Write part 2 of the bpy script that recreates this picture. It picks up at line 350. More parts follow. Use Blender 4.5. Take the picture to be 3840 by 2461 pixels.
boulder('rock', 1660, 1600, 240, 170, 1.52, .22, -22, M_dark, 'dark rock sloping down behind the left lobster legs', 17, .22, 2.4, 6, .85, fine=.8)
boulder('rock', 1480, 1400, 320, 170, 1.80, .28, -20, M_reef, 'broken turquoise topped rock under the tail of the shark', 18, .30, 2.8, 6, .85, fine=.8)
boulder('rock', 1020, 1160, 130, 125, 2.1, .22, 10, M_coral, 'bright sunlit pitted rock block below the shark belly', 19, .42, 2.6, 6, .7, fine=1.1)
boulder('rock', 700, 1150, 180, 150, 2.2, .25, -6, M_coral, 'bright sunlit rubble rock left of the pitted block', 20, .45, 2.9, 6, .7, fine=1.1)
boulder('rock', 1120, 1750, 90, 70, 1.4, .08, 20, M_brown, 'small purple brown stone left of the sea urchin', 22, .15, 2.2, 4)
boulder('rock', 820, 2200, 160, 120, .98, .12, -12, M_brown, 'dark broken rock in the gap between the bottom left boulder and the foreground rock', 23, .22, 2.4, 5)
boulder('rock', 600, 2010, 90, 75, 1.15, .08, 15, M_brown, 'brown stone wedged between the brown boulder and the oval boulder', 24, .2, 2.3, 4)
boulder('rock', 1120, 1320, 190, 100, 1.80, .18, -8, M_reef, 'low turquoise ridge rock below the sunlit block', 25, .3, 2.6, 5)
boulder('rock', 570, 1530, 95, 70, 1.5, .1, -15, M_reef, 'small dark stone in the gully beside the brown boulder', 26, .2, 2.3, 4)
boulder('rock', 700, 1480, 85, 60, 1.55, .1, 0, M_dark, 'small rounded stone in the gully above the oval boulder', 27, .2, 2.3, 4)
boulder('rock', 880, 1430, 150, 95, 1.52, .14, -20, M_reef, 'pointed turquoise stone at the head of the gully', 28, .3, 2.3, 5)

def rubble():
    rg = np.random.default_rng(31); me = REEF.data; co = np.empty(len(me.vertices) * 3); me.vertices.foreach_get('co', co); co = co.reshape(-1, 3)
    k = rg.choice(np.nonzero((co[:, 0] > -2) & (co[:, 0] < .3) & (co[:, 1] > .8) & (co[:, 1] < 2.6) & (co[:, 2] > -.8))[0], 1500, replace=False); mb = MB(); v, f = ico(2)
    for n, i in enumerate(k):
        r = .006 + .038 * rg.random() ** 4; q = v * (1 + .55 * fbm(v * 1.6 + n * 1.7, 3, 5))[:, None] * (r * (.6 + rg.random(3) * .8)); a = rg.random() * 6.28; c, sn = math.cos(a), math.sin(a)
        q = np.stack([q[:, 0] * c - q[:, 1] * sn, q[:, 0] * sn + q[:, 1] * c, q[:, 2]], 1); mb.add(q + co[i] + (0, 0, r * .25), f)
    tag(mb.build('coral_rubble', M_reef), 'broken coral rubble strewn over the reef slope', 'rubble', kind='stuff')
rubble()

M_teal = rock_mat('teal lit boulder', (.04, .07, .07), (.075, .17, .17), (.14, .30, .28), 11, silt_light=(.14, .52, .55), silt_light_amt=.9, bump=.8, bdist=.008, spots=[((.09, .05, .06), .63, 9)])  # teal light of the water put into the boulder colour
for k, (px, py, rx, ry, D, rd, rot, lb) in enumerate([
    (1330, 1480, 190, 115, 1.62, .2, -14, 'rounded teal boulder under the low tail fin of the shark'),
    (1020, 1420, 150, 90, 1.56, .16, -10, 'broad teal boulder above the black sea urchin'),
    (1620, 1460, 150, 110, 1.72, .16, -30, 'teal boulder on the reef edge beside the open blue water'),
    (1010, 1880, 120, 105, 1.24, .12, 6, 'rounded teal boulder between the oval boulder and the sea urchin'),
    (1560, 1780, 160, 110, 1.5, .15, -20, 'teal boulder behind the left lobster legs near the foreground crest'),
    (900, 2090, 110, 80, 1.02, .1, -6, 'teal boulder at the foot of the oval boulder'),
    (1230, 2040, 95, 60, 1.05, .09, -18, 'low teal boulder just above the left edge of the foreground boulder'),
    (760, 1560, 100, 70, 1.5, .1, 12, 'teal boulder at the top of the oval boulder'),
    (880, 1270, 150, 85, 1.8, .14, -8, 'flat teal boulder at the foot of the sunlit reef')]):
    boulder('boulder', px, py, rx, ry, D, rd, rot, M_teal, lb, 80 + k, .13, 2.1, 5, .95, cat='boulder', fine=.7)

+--

Set down every line of the listing above again, exactly as given.

* **CORRECT RESULT**
Write part 2 of the bpy script that recreates this picture. It picks up at line 350. More parts follow. Use Blender 4.5. Take the picture to be 3840 by 2461 pixels.
boulder('rock', 1660, 1600, 240, 170, 1.52, .22, -22, M_dark, 'dark rock sloping down behind the left lobster legs', 17, .22, 2.4, 6, .85, fine=.8)
boulder('rock', 1480, 1400, 320, 170, 1.80, .28, -20, M_reef, 'broken turquoise topped rock under the tail of the shark', 18, .30, 2.8, 6, .85, fine=.8)
boulder('rock', 1020, 1160, 130, 125, 2.1, .22, 10, M_coral, 'bright sunlit pitted rock block below the shark belly', 19, .42, 2.6, 6, .7, fine=1.1)
boulder('rock', 700, 1150, 180, 150, 2.2, .25, -6, M_coral, 'bright sunlit rubble rock left of the pitted block', 20, .45, 2.9, 6, .7, fine=1.1)
boulder('rock', 1120, 1750, 90, 70, 1.4, .08, 20, M_brown, 'small purple brown stone left of the sea urchin', 22, .15, 2.2, 4)
boulder('rock', 820, 2200, 160, 120, .98, .12, -12, M_brown, 'dark broken rock in the gap between the bottom left boulder and the foreground rock', 23, .22, 2.4, 5)
boulder('rock', 600, 2010, 90, 75, 1.15, .08, 15, M_brown, 'brown stone wedged between the brown boulder and the oval boulder', 24, .2, 2.3, 4)
boulder('rock', 1120, 1320, 190, 100, 1.80, .18, -8, M_reef, 'low turquoise ridge rock below the sunlit block', 25, .3, 2.6, 5)
boulder('rock', 570, 1530, 95, 70, 1.5, .1, -15, M_reef, 'small dark stone in the gully beside the brown boulder', 26, .2, 2.3, 4)
boulder('rock', 700, 1480, 85, 60, 1.55, .1, 0, M_dark, 'small rounded stone in the gully above the oval boulder', 27, .2, 2.3, 4)
boulder('rock', 880, 1430, 150, 95, 1.52, .14, -20, M_reef, 'pointed turquoise stone at the head of the gully', 28, .3, 2.3, 5)

def rubble():
    rg = np.random.default_rng(31); me = REEF.data; co = np.empty(len(me.vertices) * 3); me.vertices.foreach_get('co', co); co = co.reshape(-1, 3)
    k = rg.choice(np.nonzero((co[:, 0] > -2) & (co[:, 0] < .3) & (co[:, 1] > .8) & (co[:, 1] < 2.6) & (co[:, 2] > -.8))[0], 1500, replace=False); mb = MB(); v, f = ico(2)
    for n, i in enumerate(k):
        r = .006 + .038 * rg.random() ** 4; q = v * (1 + .55 * fbm(v * 1.6 + n * 1.7, 3, 5))[:, None] * (r * (.6 + rg.random(3) * .8)); a = rg.random() * 6.28; c, sn = math.cos(a), math.sin(a)
        q = np.stack([q[:, 0] * c - q[:, 1] * sn, q[:, 0] * sn + q[:, 1] * c, q[:, 2]], 1); mb.add(q + co[i] + (0, 0, r * .25), f)
    tag(mb.build('coral_rubble', M_reef), 'broken coral rubble strewn over the reef slope', 'rubble', kind='stuff')
rubble()

M_teal = rock_mat('teal lit boulder', (.04, .07, .07), (.075, .17, .17), (.14, .30, .28), 11, silt_light=(.14, .52, .55), silt_light_amt=.9, bump=.8, bdist=.008, spots=[((.09, .05, .06), .63, 9)])  # teal light of the water put into the boulder colour
for k, (px, py, rx, ry, D, rd, rot, lb) in enumerate([
    (1330, 1480, 190, 115, 1.62, .2, -14, 'rounded teal boulder under the low tail fin of the shark'),
    (1020, 1420, 150, 90, 1.56, .16, -10, 'broad teal boulder above the black sea urchin'),
    (1620, 1460, 150, 110, 1.72, .16, -30, 'teal boulder on the reef edge beside the open blue water'),
    (1010, 1880, 120, 105, 1.24, .12, 6, 'rounded teal boulder between the oval boulder and the sea urchin'),
    (1560, 1780, 160, 110, 1.5, .15, -20, 'teal boulder behind the left lobster legs near the foreground crest'),
    (900, 2090, 110, 80, 1.02, .1, -6, 'teal boulder at the foot of the oval boulder'),
    (1230, 2040, 95, 60, 1.05, .09, -18, 'low teal boulder just above the left edge of the foreground boulder'),
    (760, 1560, 100, 70, 1.5, .1, 12, 'teal boulder at the top of the oval boulder'),
    (880, 1270, 150, 85, 1.8, .14, -8, 'flat teal boulder at the foot of the sunlit reef')]):
    boulder('boulder', px, py, rx, ry, D, rd, rot, M_teal, lb, 80 + k, .13, 2.1, 5, .95, cat='boulder', fine=.7)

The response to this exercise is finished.